En 1651, les Cordeliers commencèrent par « reconstruire une petite maison proche de leur chais qui est au devant de la porte de Clayrac », un peu plus haut que l’ancien couvent, à l’adresse actuelle au nº2 de la rue Clairat.
Il faudra attendre la paix apportée par la fin des troubles de la Fronde pour que, pendant les années 1660–1680, période d’intense activité de reconstruction religieuse, la nouvelle église des Cordeliers voie le jour. Elle fut consacrée en 1682 par Mgr Le Boux, Evêque de Périgueux, sous le titre Saint-Jean-l’Evangéliste.
Après l’interdiction des ordres religieux et la vente de leurs biens, en 1791, l’église des Cordeliers fut conservée pour servir de succursale à la paroisse (comme celle des Jacobins), tandis que les autres biens, le corps de maison, le cloître, deux jardins, une maison, un chai et une maison de jardinier, seront vendus le 8 juin 1791 à un Bergeracois, M. Dussumier aîné.
Au milieu du XIXème, l’Evêque de Périgueux, souhaitant l’aide des sœurs contemplatives pour achever la conversion de la ville, appela une fondation carmélitaine. Devant les difficultés innombrables se dressant contre ce projet, les sœurs firent vœux de placer le Carmel sous le vocable du Sacré Cœur pendant que de son côté l’évêque faisait la même promesse à saint Joseph. Tous les obstacles disparurent comme par enchantement, et tous, même les plus opposés, devinrent les plus empressés à seconder cette installation.
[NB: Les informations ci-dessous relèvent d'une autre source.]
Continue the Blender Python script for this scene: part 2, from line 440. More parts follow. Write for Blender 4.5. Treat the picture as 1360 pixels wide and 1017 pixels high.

Les sœurs, venues du couvent de Montpellier, arrivèrent à Bergerac le vendredi 16 avril 1858, elles furent reçues chez les sœurs du saint Sauveur par la supérieure, Mère Emmanuel.
Le dimanche 18 avril 1858, depuis l’église paroissiale, elles furent conduites en procession derrière le Saint Sacrement porté par les mains du Vicaire général M. de Saint Exupéry, accompagnées par une foule immense, emmenée par les magistrats de la ville, pour leur installation provisoire rue Clairat, au couvent des Cordeliers. Elles y passeront trois ans pendant la construction de leur monastère, rue Valette, qu’elles gagneront en voiture fermée pour y chanter les 1ères Vêpres de saint Joseph le 18 mars 1861 !
En 1885, la propriété fut achetée en liquidation judiciaire à un brasseur de Périgueux (M. Gisell). Depuis cette époque jusqu’à notre achat le 25 février 2003, elle fut, sans discontinuité, un hôtel-restaurant établi dans la maison conventuelle, la chapelle servant d’écurie (on peut toujours voir à l’extérieur les anneaux métalliques servant à attacher les chevaux).
En 2003, la Providence nous a fait ce cadeau magnifique. Alors qu’au cœurs des remplacements des années précédentes tous les prêtres desservant notre petite chapelle Sainte-Jehanne-d’Arc, très franciscaine d’esprit et de confort, jetaient un œil plein d’une espérance, surnaturelle seulement,. n’osant concrétiser la chose, voici qu’à peine le prieuré est-il rouvert, que dans la première semaine nous apprenons incidemment que la propriétaire désirerait vendre alors qu’elle n’a pas encore fait de démarche publique. Notre premier contact aura lieu le jour de la fête des stigmates de Saint François : nous ignorions alors tout de l’histoire de la chapelle, son appartenance à l’ordre franciscain. Mais ce n’est encore qu’un début.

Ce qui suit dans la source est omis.